“O Brasil de 2018 enfrenta a insuficiência de investimentos financeiros para a implementação de leis e políticas substantivas de enfrentamento à violência contra as mulheres”. A avaliação é da gerente de programas da ONU Mulheres no país, Joana Chagas, que participou em abril do Simpósio Regional sobre Violência de Gênero. Evento foi realizado em Campo Grande pelo Ministério Público do Mato Grosso do Sul.
(ONU Brasil, 02/05/2018 – acesse no site de origem)
A especialista da agência das Nações Unidas ressaltou que proteger mulheres e meninas das situações de violência exige a mobilização de diversos setores da sociedade, como determina a Convenção Interamericana para Prevenir, Punir e Erradicar a Violência contra a Mulher.
“A complexidade da violência contra as mulheres e meninas demanda respostas políticas multissetoriais, como também estabelece a Lei Maria da Penha ao evocar ações integradas em saúde, segurança pública, justiça, educação, psicossocial e autonomia econômica”, explicou a gerente de programas durante o encontro, que ocorreu entre os dias 4 e 6 de abril.
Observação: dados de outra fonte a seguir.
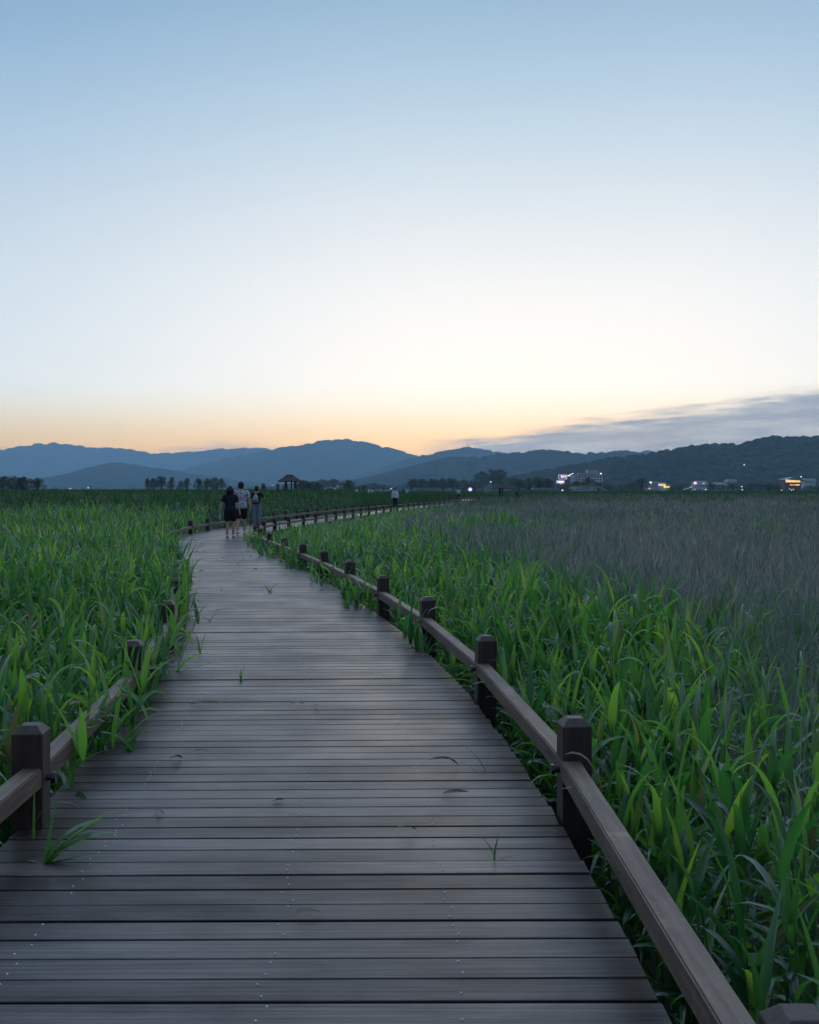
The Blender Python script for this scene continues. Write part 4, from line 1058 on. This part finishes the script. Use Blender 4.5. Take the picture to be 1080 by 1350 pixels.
def person(x, y, face, height, label, top, bottom, legs, arms, hair_len=.10, sleeve=.5, bottom_len=.45, wide=1.0, female=True, detail=True, group=None, z=0.0, shoe=None, bot_r=1.0, turn=0.0, top_len=.0, hat=None):
    """local frame: facing +y, 1.70 m tall before scaling; legs = ((thigh, shin), (thigh, shin)) left, right; arms = ((side, fwd, elbow), ...)"""
    k = height / 1.70
    o = empty("person", (x, y, z), face); o.scale = (k, k, k); tag(o, label, "person", group)
    vox = .0075 if detail else .02
    b = MB(); sh = .185 if female else .205; hipw = .095
    legpts = []
    for sx, (a1, a2) in zip((-1, 1), legs):
        hip = Vector((sx * hipw, 0, .90)); kn, an = limb(hip, a1, a2, .43, .40); legpts.append((hip, kn, an, a2))
    drop = min(p[2].z for p in legpts) - .075            # rest the lower foot on the deck
    sh_z = -drop
    up = Vector((0, 0, sh_z))
    legpts = [(h + up, kn + up, an + up, a) for h, kn, an, a in legpts]
    for h, kn, an, a in legpts:
        b.tube([h, h.lerp(kn, .5), kn, kn.lerp(an, .35), an], [.085, .072, .054, .057, .036], 12)
        b.tube([an + Vector((0, -.04, -.035)), an + Vector((0, .06, -.045)), an + Vector((0, .15, -.055))], [.036, .036, .024], 10)
    tz = lambda v: Vector((v[0], v[1], v[2] + sh_z))
    tor = [((0, 0, .86), (.155, .105)), ((0, -.005, .95), (.165, .115)), ((0, 0, 1.08), (.135, .095)), ((0, .005, 1.22), (.155, .11)), ((0, 0, 1.34), (sh * .86, .10)), ((0, -.01, 1.42), (sh * .55, .07))]
    b.tube([tz(p) for p, _ in tor], None, 16, [e for _, e in tor])
    b.tube([tz((0, -.01, 1.40)), tz((0, .005, 1.52))], [.055, .050], 12)
    hd = tz((0, .015, 1.595)); q = Matrix.Rotation(turn, 3, 'Z')
    b.ball(hd, .104, (.82, .96, 1.13), 3); b.ball(hd + q @ Vector((0, .035, -.055)), .07, (.82, .9, 1.0), 2)
    b.ball(hd + q @ Vector((0, .108, -.012)), .017, (.8, 1.2, 1.4), 2)
    for sx in (-1, 1): b.ball(hd + q @ Vector((sx * .082, -.005, -.012)), .026, (.4, .8, 1.25), 2)
    armpts = []
    for sx, (ab, fw, el) in zip((-1, 1), arms):
        s0 = tz((sx * sh, -.005, 1.385))
        dirv = Vector((sx * math.sin(ab), math.sin(fw) * math.cos(ab), -math.cos(fw) * math.cos(ab)))
        e = s0 + dirv * .29
        d2 = Vector((sx * math.sin(ab) * (.5 if el < 1 else -.9), math.sin(fw + el), -math.cos(fw + el))).normalized(); w = e + d2 * .25
        armpts.append((s0, e, w, d2, sx))
        b.tube([s0, s0.lerp(e, .4), e, e.lerp(w, .3), w], [.052, .047, .038, .039, .026], 10)
        palm = w + d2 * .05
        b.tube([w, palm, w + d2 * .09], [.024, .030, .026], 8)
        if detail:
            fwd = Vector((0, 1, 0)); fwd = (fwd - d2 * fwd.dot(d2)).normalized(); inn = Vector((-sx, 0, 0))
            for i, (oy, L) in enumerate(((-.027, .055), (-.009, .068), (.009, .074), (.027, .066))):
                p0 = w + d2 * .085 + fwd * oy; p1 = p0 + d2 * L * .55 + inn * .008; p2 = p1 + d2 * L * .45 + inn * .022
                b.tube([p0, p1, p2], [.0095, .009, .0075], 6)
            p0 = w + d2 * .03 + fwd * .024; b.tube([p0, p0 + fwd * .026 + d2 * .025, p0 + fwd * .030 + d2 * .055 + inn * .012], [.012, .011, .009], 6)
    body = link("body", remeshed(b, "body", vox, 3), M['skin'], o)
    # hair
    b = MB(); b.ball(hd + Vector((0, -.012, .022)), .114, (.88, .98, 1.06), 3)
    b.ball(hd + q @ Vector((0, -.035, -.02)), .102, (.94, .8, 1.05), 3)
    if hair_len > .1:
        b.ball(hd + Vector((0, -.03, -.035)), .142, (1.0, .84, .98), 3)
        b.tube([hd + Vector((0, -.03, 0)), hd + Vector((0, -.04, -hair_len))], None, 14, [(.126, .092), (.128 if hair_len < .2 else .085, .07)])
        for sx in (-1, 1): b.tube([hd + Vector((sx * .065, .01, .02)), hd + Vector((sx * .078, .0, -hair_len * .85))], [.04, .034], 8)
    hm = remeshed(b, "hair", vox * 1.1, 2)
    # keep the face free: drop hair in front of the brow line
    bm = bmesh.new(); bm.from_mesh(hm)
    dele = [v for v in bm.verts if (q.transposed() @ (v.co - hd)).y > .062 and v.co.z < hd.z + .055]
    bmesh.ops.delete(bm, geom=dele, context='VERTS'); bm.to_mesh(hm); bm.free()
    link("hair", hm, M['hair'], o)
    if hat: 
        b = MB(); b.ball(hd + Vector((0, 0, .05)), .118, (.9, 1, .8), 3); b.cyl(hd + Vector((0, .0, .045)), .17, .012, 20); b.build("hat", hat, o, smooth=False)
    # top
    b = MB(); g = .014
    t2 = [((0, 0, .90 - top_len), (.194, .146)), ((0, -.004, .97), (.186, .140)), ((0, 0, 1.08), (.158 * wide, .118)), ((0, .004, 1.22), (.172 * wide, .128)), ((0, 0, 1.34), (sh * .93, .114)), ((0, -.01, 1.425), (sh * .60, .082))]
    b.tube([tz(p) for p, _ in t2], None, 18, [e for _, e in t2], flat=True)
    for s0, e, w, d2, sx in armpts:
        s1 = s0 + Vector((-sx * .02, 0, -.006))
        if sleeve <= 1: b.tube([s1, s0.lerp(e, .25), s0.lerp(e, sleeve)], [.071, .069, .067], 12)
        else: b.tube([s1, e, e.lerp(w, .92)], [.067, .060, .044], 12)
    link("shirt", remeshed(b, "shirt", vox * 1.2, 2), top, o)
    # bottoms
    b = MB()
    b.tube([tz((0, 0, .84)), tz((0, -.005, .93)), tz((0, 0, 1.03))], None, 16, [(.172, .126), (.180, .132), (.155, .115)])
    for h, kn, an, a in legpts:
        if bottom_len <= .6: b.tube([h + Vector((0, 0, -.02)), h.lerp(kn, bottom_len * 1.6)], [.105 * bot_r, .104 * bot_r], 14)
        else: b.tube([h + Vector((0, 0, -.02)), h.lerp(kn, .55), kn, kn.lerp(an, .9)], [.104 * bot_r, .096 * bot_r, .084 * bot_r, .080 * bot_r], 14)
    link("shorts" if bottom_len <= .6 else "trousers", remeshed(b, "bottom", vox * 1.2, 2), bottom, o)
    # shoes
    for h, kn, an, a in legpts:
        b = MB(); b.tube([an + Vector((0, -.045, -.030)), an + Vector((0, .05, -.036)), an + Vector((0, .155, -.050))], [.046, .046, .034], 12)
        for v in b.bm.verts: v.co.z = max(v.co.z, an.z - .076)
        b.build("shoe", shoe or M['shoe'], o, smooth=True)
    return o, armpts, sh_z, k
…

O simpósio reuniu cerca de 400 profissionais da magistratura, delegacias, promotorias, defensorias, psicologia, assistência social e universidades, bem como ativistas e estudantes, vindos dos estados do Piauí, Rio Grande do Norte, Goiás, Rio de Janeiro, Rio Grande do Sul e do Distrito Federal.
A juíza Jacqueline Machado, que responde pela Coordenadoria da Mulher do MP do estado, elogiou o envolvimento de especialistas de diferentes áreas. “A violência contra a mulher se alimenta do machismo e da desigualdade de gênero e, nesse sentido, desconstruir esses padrões culturais por meio do diálogo entre o direito e outras ciências como a psicologia, sociologia, neurociência, serviço social, literatura e jornalismo é uma das formas mais eficazes de combater esse mal e evoluir como sociedade.”
Violência de gênero no Nordeste
Lembrando dados da Pesquisa de Condições Socioeconômicas e Violência Doméstica e Familiar contra a Mulher, Joana alertou que, entre as mulheres que são vítimas de agressão, as desigualdades de gênero tendem a se aprofundar após o episódio de violência.
Em 2017, 27% das brasileiras do Nordeste, com idades entre 15 e 49 anos, foram vítimas de violência doméstica. Na região, 17% das mulheres já foram agredidas fisicamente pelo menos uma vez. Das 10 mil entrevistadas para o levantamento, cerca de 600 sofreram agressões físicas durante uma gestação. Desse grupo, 77% eram mulheres negras.
Ao longo do período de realização da pesquisa, entre 2016 e 2017, 23% das mulheres agredidas recusaram ou desistiram de uma oportunidade de emprego porque o parceiro era contra.
A análise também apurou que as trabalhadoras que sofreram agressões apresentaram queda na produtividade, além de permanecer no emprego por um tempo 21% menor em relação às outras entrevistadas. Seus salários também eram 10% menores do que o das mulheres que não passaram pela mesma situação. As consequências se agravam entre as mulheres negras.
“A pesquisa traça um quadro mais delineado dos desafios do Brasil para alcançar a meta global para a eliminação da violência, igualdade de gênero e empoderamento das mulheres até 2030. Um passo decisivo é a continuidade de estudos e a produção de outras pesquisas nas demais regiões do Brasil. Esses estudos são fundamentais para a formulação e a execução de políticas públicas de prevenção e de enfrentamento da violência de gênero”, argumenta Joana.
Judiciário pela igualdade de gênero
Joana lembrou ainda das contribuições do Tribunal de Justiça do Mato Grosso do Sul, uma das instituições que tem colaborado para a implementação das Diretrizes Nacionais para Investigar, Processar e Julgar Mortes Violentas de Mulheres com Perspectiva de Gênero. As orientações foram propostas pelo Ministério da Justiça, pela Secretaria de Políticas para as Mulheres, pela ONU Mulheres e pelo escritório regional do Alto Comissariado das Nações Unidas para os Direitos Humanos para a América do Sul.